**Work to complete:**
Using the data beneath, show every line that includes the word "file".

**Data in this exercise:**
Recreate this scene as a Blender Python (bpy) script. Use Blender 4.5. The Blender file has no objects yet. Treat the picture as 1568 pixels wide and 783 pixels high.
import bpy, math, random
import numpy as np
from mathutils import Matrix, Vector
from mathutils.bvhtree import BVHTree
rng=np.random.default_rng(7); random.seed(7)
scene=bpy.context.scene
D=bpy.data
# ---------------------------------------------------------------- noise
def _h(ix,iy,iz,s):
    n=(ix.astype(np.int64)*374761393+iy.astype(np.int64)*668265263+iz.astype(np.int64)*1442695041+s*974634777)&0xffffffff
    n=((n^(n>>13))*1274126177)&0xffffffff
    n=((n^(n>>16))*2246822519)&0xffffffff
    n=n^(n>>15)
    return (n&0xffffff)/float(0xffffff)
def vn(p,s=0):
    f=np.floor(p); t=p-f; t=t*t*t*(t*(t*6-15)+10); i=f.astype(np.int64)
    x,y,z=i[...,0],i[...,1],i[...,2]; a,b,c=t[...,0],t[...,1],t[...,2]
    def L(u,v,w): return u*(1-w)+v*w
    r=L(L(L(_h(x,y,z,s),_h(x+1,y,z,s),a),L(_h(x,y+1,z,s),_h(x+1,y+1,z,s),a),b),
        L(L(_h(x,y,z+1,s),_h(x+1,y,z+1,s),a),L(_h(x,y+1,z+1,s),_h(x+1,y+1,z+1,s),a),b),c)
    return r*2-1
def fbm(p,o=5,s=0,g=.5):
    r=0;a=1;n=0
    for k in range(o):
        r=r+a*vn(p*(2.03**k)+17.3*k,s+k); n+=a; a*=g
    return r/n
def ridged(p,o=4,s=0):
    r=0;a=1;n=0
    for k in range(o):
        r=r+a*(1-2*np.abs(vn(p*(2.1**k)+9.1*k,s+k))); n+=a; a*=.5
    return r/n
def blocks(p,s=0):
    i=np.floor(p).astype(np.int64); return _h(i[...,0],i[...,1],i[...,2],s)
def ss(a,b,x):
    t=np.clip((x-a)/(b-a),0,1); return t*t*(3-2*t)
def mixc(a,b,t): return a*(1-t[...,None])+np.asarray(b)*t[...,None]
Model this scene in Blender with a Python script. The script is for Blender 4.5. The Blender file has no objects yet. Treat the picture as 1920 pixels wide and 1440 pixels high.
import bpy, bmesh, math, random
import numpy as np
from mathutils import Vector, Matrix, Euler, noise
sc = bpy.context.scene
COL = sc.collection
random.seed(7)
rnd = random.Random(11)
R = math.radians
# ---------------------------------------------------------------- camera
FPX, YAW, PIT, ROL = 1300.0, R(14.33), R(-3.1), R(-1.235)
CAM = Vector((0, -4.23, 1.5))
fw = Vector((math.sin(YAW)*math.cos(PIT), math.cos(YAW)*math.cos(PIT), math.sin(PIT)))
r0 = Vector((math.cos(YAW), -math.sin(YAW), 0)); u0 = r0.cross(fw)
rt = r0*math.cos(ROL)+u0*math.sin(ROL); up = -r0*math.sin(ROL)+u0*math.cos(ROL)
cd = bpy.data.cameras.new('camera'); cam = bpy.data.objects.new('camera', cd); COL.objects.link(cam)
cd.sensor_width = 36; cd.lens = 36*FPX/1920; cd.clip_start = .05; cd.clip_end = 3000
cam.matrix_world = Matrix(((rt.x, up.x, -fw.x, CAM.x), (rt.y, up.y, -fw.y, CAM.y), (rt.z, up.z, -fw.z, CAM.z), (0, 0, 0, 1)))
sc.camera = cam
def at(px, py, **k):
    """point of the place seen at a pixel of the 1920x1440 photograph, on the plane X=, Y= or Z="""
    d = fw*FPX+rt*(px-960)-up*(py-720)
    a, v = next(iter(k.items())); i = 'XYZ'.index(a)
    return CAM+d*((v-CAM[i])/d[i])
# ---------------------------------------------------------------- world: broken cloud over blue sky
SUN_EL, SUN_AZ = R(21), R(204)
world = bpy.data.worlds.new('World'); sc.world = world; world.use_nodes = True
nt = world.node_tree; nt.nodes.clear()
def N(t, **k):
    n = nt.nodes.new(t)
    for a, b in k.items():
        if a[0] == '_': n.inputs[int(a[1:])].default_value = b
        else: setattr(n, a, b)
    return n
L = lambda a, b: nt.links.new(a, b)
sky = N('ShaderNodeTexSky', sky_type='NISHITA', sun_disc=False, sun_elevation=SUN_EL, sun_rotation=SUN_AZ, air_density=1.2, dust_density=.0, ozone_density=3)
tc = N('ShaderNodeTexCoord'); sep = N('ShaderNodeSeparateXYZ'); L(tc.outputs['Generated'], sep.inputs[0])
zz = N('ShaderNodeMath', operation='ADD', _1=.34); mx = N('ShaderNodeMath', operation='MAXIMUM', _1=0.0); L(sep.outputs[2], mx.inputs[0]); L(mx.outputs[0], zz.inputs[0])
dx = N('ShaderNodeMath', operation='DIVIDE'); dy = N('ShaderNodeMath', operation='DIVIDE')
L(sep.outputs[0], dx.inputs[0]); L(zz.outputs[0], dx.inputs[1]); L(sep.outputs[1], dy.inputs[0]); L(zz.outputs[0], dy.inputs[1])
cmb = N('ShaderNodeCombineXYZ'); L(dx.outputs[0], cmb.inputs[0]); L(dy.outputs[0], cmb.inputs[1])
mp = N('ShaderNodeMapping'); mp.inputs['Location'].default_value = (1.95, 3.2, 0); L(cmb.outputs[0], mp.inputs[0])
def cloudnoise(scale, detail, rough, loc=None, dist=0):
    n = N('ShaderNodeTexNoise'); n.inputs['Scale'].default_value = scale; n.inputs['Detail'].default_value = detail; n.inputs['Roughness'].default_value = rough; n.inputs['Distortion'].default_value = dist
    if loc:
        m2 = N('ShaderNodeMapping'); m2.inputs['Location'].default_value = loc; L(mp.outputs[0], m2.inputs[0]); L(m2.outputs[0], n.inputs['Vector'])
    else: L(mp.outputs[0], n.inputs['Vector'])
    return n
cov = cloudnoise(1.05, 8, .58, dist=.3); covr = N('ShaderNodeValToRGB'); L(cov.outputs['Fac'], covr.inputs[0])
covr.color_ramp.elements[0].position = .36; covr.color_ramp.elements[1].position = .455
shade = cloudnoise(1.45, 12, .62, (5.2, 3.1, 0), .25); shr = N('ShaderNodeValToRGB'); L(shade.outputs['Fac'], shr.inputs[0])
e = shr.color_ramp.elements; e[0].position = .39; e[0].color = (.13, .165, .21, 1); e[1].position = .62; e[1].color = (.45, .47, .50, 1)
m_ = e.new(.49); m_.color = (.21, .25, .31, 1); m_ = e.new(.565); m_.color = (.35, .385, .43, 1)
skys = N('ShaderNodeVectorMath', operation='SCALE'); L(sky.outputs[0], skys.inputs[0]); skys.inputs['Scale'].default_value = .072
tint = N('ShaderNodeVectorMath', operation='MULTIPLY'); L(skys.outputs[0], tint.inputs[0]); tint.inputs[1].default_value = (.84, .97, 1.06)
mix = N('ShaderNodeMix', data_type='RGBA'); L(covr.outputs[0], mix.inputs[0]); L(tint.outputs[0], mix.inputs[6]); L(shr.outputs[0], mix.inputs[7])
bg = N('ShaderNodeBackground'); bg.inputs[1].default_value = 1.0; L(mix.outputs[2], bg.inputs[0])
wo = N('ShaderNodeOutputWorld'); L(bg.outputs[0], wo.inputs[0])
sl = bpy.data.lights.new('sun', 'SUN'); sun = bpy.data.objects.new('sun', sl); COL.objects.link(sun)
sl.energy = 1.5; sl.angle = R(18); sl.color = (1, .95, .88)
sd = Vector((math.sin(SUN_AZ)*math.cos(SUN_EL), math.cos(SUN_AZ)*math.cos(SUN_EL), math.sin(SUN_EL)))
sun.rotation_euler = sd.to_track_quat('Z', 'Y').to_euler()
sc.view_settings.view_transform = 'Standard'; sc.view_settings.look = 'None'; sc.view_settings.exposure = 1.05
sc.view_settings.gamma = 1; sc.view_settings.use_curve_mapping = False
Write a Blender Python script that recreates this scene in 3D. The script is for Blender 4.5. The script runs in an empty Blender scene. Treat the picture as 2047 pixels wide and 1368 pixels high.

**Response to this task:**
Recreate this scene as a Blender Python (bpy) script. Use Blender 4.5. The Blender file has no objects yet. Treat the picture as 1568 pixels wide and 783 pixels high.
Model this scene in Blender with a Python script. The script is for Blender 4.5. The Blender file has no objects yet. Treat the picture as 1920 pixels wide and 1440 pixels high.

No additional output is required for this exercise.